Book Review – Half Bad

Author: Sally Green
Series: Half Bad trilogy
Genres: Young Adult, Fantasy, Paranormal
Release Date: 27th March 2014
Publishers: Penguin
No. Pages: 380
Source: Myself
Buy at: BookDepository

Wanted by no one. Hunted by everyone.

Sixteen-year-old Nathan lives in a cage: beaten, shackled, trained to kill. In a modern-day England where two warring factions of witches live amongst humans, Nathan is an abomination, the illegitimate son of the world’s most terrifying and violent witch, Marcus. Nathan’s only hope for survival is to escape his captors, track down Marcus, and receive the three gifts that will bring him into his own magical powers—before it’s too late. But how can Nathan find his father when there is no one safe to trust, not even family, not even the girl he loves?Half Bad is an international sensation and the start of a brilliant trilogy: a gripping tale of alienation and the indomitable will to survive.

When I first finished this book I immediately gave it a 4/5 star rating on goodreads, but after having some time to think about it I’ve realised it didn’t quite deserve it. Don’t get me wrong, I did like this book but it just did not live up to my expectations or the hype it was receiving.

Half Bad follows sixteen-year-old Nathan who is the illegitimate child of a white witch and the world’s most terrifying black witch, Marcus. From a very young age Nathan had been an outcast, ridiculed and restricted by other white witches. As Nathan desperately searches for his father in order to receive the three gifts which will make him a full witch, he must also evade the hunters who seek to recapture him and use him as a weapon.

We first meet Nathan whilst he is locked in a cage per the orders of the council of white witches. This immediately piqued my interested as I was curious to know what he had done to be put in such a situation. As the story progresses and we learn why he was locked in a cage I felt both sympathy for him and disgust at the prejudice he was experiencing constantly. However, once Nathan escapes his captors and begins searching for his father I lost interest in his character.
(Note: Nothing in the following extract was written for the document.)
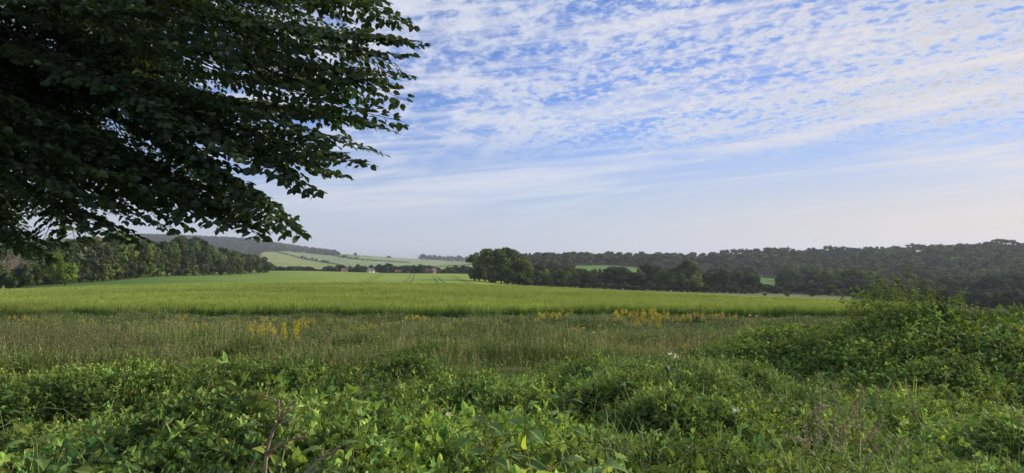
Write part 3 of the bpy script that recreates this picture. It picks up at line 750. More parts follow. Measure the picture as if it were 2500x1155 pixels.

I found the other characters, including those we only met briefly, within this story to be both more interesting, quirky and dynamic than Nathan – I would have preferred to read from any of their perspective.

The lack of magic within this book was disappointing. I picked this up expecting to read about witches, yet there was little, to no, magic throughout this novel. Yes, I understand that Nathan is not yet a full witch and so all he can do is heal (which is also mentioned too many times for my liking) but he did interact with other full witches who could have done something magical.

Throughout this story the invertible meeting of Marcus and Nathan was built up, but when they finally met it lasted a chapter (or so) and it felt tedious. Nathan did not express the emotions I had expected, which made me feel very disconnected from their meeting. Marcus also confused me. There were brief moments where it seemed like he cared and then there were others where he acted aloof. Although, I do believe this was done to make me the reader want to learn if Marcus truly cared about Nathan… which would be a good motive for them to pick up the second book.

Sally Green’s writing was certainly unique and it took some time to get used to. There were moments within this story where I felt as though nothing was happening, there was no progression and I found myself losing interest quickly.

Although I did like this story, I’m still unsure if I will be reading the sequel.